#### [EXERCISE]
Only the lines from the top of the records below through the line containing "return np.array([0, 0, EYE]) + d * depth" should be printed, exactly and without pictures.

-- START DATA TO PROCESS --

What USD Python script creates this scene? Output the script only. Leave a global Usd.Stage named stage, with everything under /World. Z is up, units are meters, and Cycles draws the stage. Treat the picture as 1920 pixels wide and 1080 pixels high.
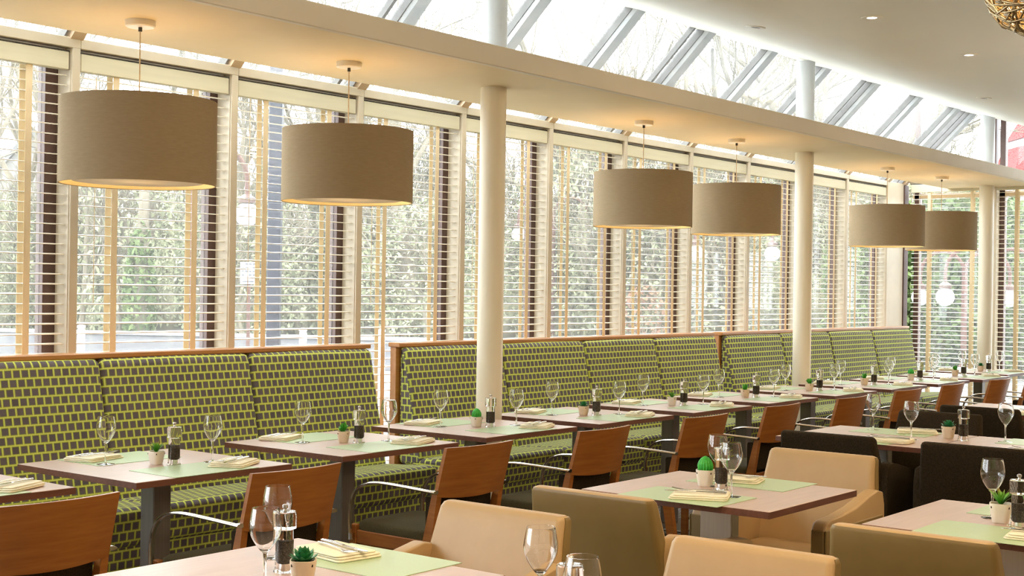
import math, random, re
import numpy as np
import trimesh
from shapely.geometry import Polygon
from pxr import Usd, UsdGeom, UsdLux, UsdShade, Gf, Sdf, Vt
import usdkit, meshkit

rng = random.Random(7)
stage = Usd.Stage.CreateInMemory()
UsdGeom.SetStageUpAxis(stage, UsdGeom.Tokens.z)
UsdGeom.SetStageMetersPerUnit(stage, 1.0)
UsdGeom.Xform.Define(stage, '/World')
UsdGeom.Scope.Define(stage, '/World/Looks')

# ------------------------------------------------------------------ camera, sky, lights
EYE, FPX, YAW, ROLL = 1.45, 2567.1, math.radians(38.083), math.radians(0.8345)
cam = UsdGeom.Camera.Define(stage, '/World/camera')
_f = np.array([math.cos(YAW), math.sin(YAW), 0.0])
_r0 = np.array([math.sin(YAW), -math.cos(YAW), 0.0]); _u0 = np.array([0, 0, 1.0])
_r = math.cos(ROLL) * _r0 + math.sin(ROLL) * _u0
_u = -math.sin(ROLL) * _r0 + math.cos(ROLL) * _u0
M = np.eye(4); M[0, :3], M[1, :3], M[2, :3], M[3, :3] = _r, _u, -_f, [0, 0, EYE]
cam.AddTransformOp().Set(Gf.Matrix4d(M.tolist()))
cam.CreateHorizontalApertureAttr(36.0); cam.CreateVerticalApertureAttr(36.0 * 1080 / 1920)
cam.CreateFocalLengthAttr(36.0 * FPX / 1920)
cam.CreateClippingRangeAttr(Gf.Vec2f(0.05, 400))
cam.CreateExposureAttr(0.48)

dome = UsdLux.DomeLight.Define(stage, '/World/sky')
dome.CreateIntensityAttr(2.0); dome.CreateColorAttr(Gf.Vec3f(0.91, 0.965, 1.0))

def ray_at(px, py, depth):
    """The place at a distance along the view where the photograph shows pixel (px, py)."""
    d = _f + _r * (px - 960) / FPX - _u * (py - 540) / FPX
    return np.array([0, 0, EYE]) + d * depth

# ------------------------------------------------------------------ materials
def mat(name, color, rough=0.5, metal=0.0, spec=0.5, trans=0.0, ior=1.5, coat=0.0, coat_ior=1.5, sheen=0.0, noise=None, bump=None, coords='object', alpha=None, sub=0.0):
    """noise: (scale xyz, colour 2, contrast low/high); bump: (scale xyz, strength, distance)"""
    n = {'p': ('principled_bsdf', {'base_color': color, 'roughness': rough, 'metallic': metal, 'specular_ior_level': spec, 'transmission_weight': trans, 'ior': ior, 'coat_weight': coat, 'coat_roughness': 0.36, 'coat_ior': coat_ior, 'sheen_weight': sheen})}
    l = []
    if noise or bump:
        n['tc'] = ('texture_coordinate', {})
    if noise:
        sc, c2, lo, hi = noise
        n['m'] = ('mapping', {'scale': sc}); n['nz'] = ('noise_texture', {'scale': 1.0, 'detail': 4.0, 'roughness': 0.6})
        n['rr'] = ('rgb_ramp', {'ramp': [(lo, color), (hi, c2)]})
        l += [('tc.' + coords, 'm.vector'), ('m.vector', 'nz.vector'), ('nz.fac', 'rr.fac'), ('rr.color', 'p.base_color')]
    if bump:
        sc, st, di = bump
        n['mb'] = ('mapping', {'scale': sc}); n['nb'] = ('noise_texture', {'scale': 1.0, 'detail': 3.0}); n['b'] = ('bump', {'strength': st, 'distance': di})
        l += [('tc.' + coords, 'mb.vector'), ('mb.vector', 'nb.vector'), ('nb.fac', 'b.height'), ('b.normal', 'p.normal')]
    return usdkit.material(stage, '/World/Looks/' + name, n, l, surface='p.BSDF')

M_PAINT = mat('warm_tinted_cream', (0.81, 0.67, 0.445), 0.6, spec=0.25, noise=((3, 3, 3), (0.78, 0.645, 0.425), .35, .65))  # warm room light on the soffit is tinted into this colour
M_CEIL = mat('ceiling_paint', (0.88, 0.84, 0.74), 0.42, spec=0.5, noise=((2, 2, 2), (0.86, 0.82, 0.73), .35, .65))
M_FASCIA = mat('fascia_paint', (0.80, 0.74, 0.65), 0.6, spec=0.25, noise=((3, 3, 3), (0.77, 0.71, 0.62), .35, .65))
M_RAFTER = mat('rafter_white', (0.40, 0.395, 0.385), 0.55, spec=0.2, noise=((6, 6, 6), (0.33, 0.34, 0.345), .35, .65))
M_SHELF = mat('shelf_bounce_white', (0.66, 0.67, 0.68), 0.6, spec=0.25, noise=((3, 3, 3), (0.63, 0.64, 0.65), .35, .65))
M_WALL = mat('wall_paint', (0.78, 0.68, 0.52), 0.7, spec=0.2, noise=((2, 2, 2), (0.74, 0.64, 0.49), .35, .65))
M_COL = mat('column_paint', (0.84, 0.78, 0.66), 0.35, spec=0.4, noise=((5, 5, 2), (0.82, 0.76, 0.64), .35, .65))
M_FRAME = mat('window_frame_cream', (0.62, 0.54, 0.42), 0.4, noise=((6, 6, 6), (0.58, 0.505, 0.39), .35, .65))
M_TAN = mat('warm_tan', (0.62, 0.46, 0.30), 0.45, noise=((9, 9, 9), (0.57, 0.42, 0.27), .35, .65))
M_WHITE = mat('white_frame', (0.55, 0.56, 0.56), 0.4, noise=((6, 6, 6), (0.51, 0.52, 0.525), .35, .65))
M_BROWN = mat('brown_frame', (0.085, 0.045, 0.035), 0.45, noise=((8, 8, 8), (0.11, 0.06, 0.05), .4, .6))
M_NAVY = mat('navy_post', (0.013, 0.015, 0.035), 0.4, noise=((4, 4, 9), (0.025, 0.027, 0.05), .4, .7))
M_GREYBAR = mat('grey_glazing_bar', (0.20, 0.195, 0.19), 0.5, spec=0.2, noise=((9, 9, 9), (0.17, 0.165, 0.16), .4, .6))
M_DARKGAP = mat('dark_gap', (0.06, 0.055, 0.05), 0.7, noise=((9, 9, 9), (0.05, 0.045, 0.04), .4, .6))
M_SLAT = mat('cream_slat', (0.88, 0.83, 0.73), 0.4, noise=((2, 30, 30), (0.85, 0.79, 0.68), .35, .65))
M_TAPE = mat('beige_tape', (0.84, 0.70, 0.48), 0.8, noise=((60, 60, 20), (0.78, 0.64, 0.43), .35, .65))
M_VALANCE = mat('valance_cream', (0.68, 0.63, 0.47), 0.5, noise=((2, 30, 30), (0.64, 0.59, 0.44), .35, .65))
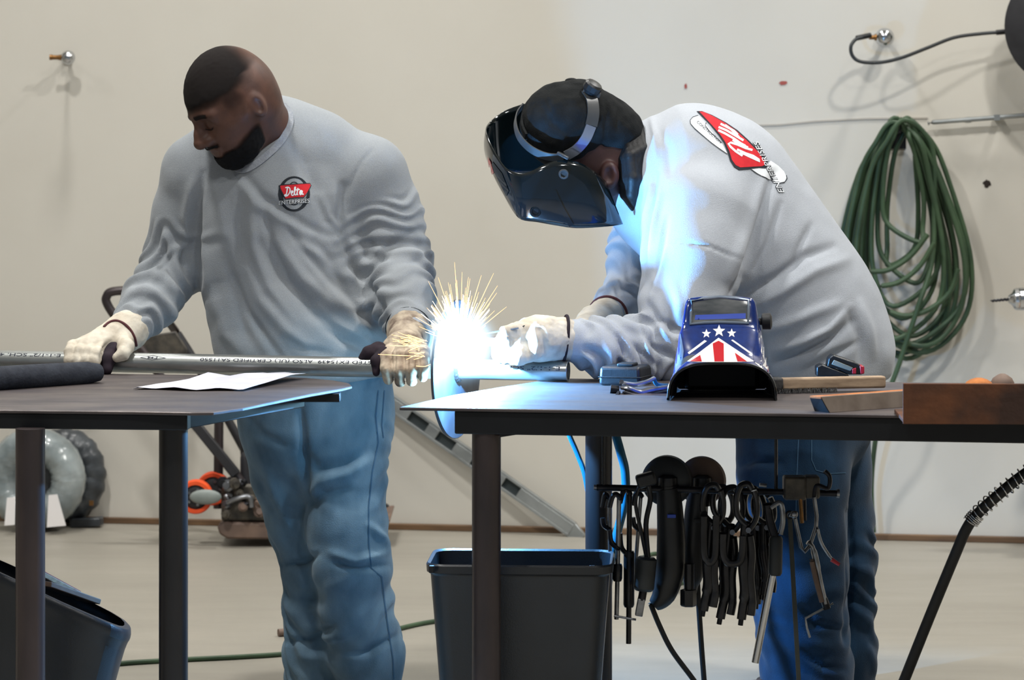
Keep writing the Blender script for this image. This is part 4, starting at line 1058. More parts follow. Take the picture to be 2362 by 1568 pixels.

-- END DATA TO PROCESS --

#### [EXERCISE RESULT]
What USD Python script creates this scene? Output the script only. Leave a global Usd.Stage named stage, with everything under /World. Z is up, units are meters, and Cycles draws the stage. Treat the picture as 1920 pixels wide and 1080 pixels high.
import math, random, re
import numpy as np
import trimesh
from shapely.geometry import Polygon
from pxr import Usd, UsdGeom, UsdLux, UsdShade, Gf, Sdf, Vt
import usdkit, meshkit

rng = random.Random(7)
stage = Usd.Stage.CreateInMemory()
UsdGeom.SetStageUpAxis(stage, UsdGeom.Tokens.z)
UsdGeom.SetStageMetersPerUnit(stage, 1.0)
UsdGeom.Xform.Define(stage, '/World')
UsdGeom.Scope.Define(stage, '/World/Looks')

# ------------------------------------------------------------------ camera, sky, lights
EYE, FPX, YAW, ROLL = 1.45, 2567.1, math.radians(38.083), math.radians(0.8345)
cam = UsdGeom.Camera.Define(stage, '/World/camera')
_f = np.array([math.cos(YAW), math.sin(YAW), 0.0])
_r0 = np.array([math.sin(YAW), -math.cos(YAW), 0.0]); _u0 = np.array([0, 0, 1.0])
_r = math.cos(ROLL) * _r0 + math.sin(ROLL) * _u0
_u = -math.sin(ROLL) * _r0 + math.cos(ROLL) * _u0
M = np.eye(4); M[0, :3], M[1, :3], M[2, :3], M[3, :3] = _r, _u, -_f, [0, 0, EYE]
cam.AddTransformOp().Set(Gf.Matrix4d(M.tolist()))
cam.CreateHorizontalApertureAttr(36.0); cam.CreateVerticalApertureAttr(36.0 * 1080 / 1920)
cam.CreateFocalLengthAttr(36.0 * FPX / 1920)
cam.CreateClippingRangeAttr(Gf.Vec2f(0.05, 400))
cam.CreateExposureAttr(0.48)

dome = UsdLux.DomeLight.Define(stage, '/World/sky')
dome.CreateIntensityAttr(2.0); dome.CreateColorAttr(Gf.Vec3f(0.91, 0.965, 1.0))

def ray_at(px, py, depth):
    """The place at a distance along the view where the photograph shows pixel (px, py)."""
    d = _f + _r * (px - 960) / FPX - _u * (py - 540) / FPX
    return np.array([0, 0, EYE]) + d * depth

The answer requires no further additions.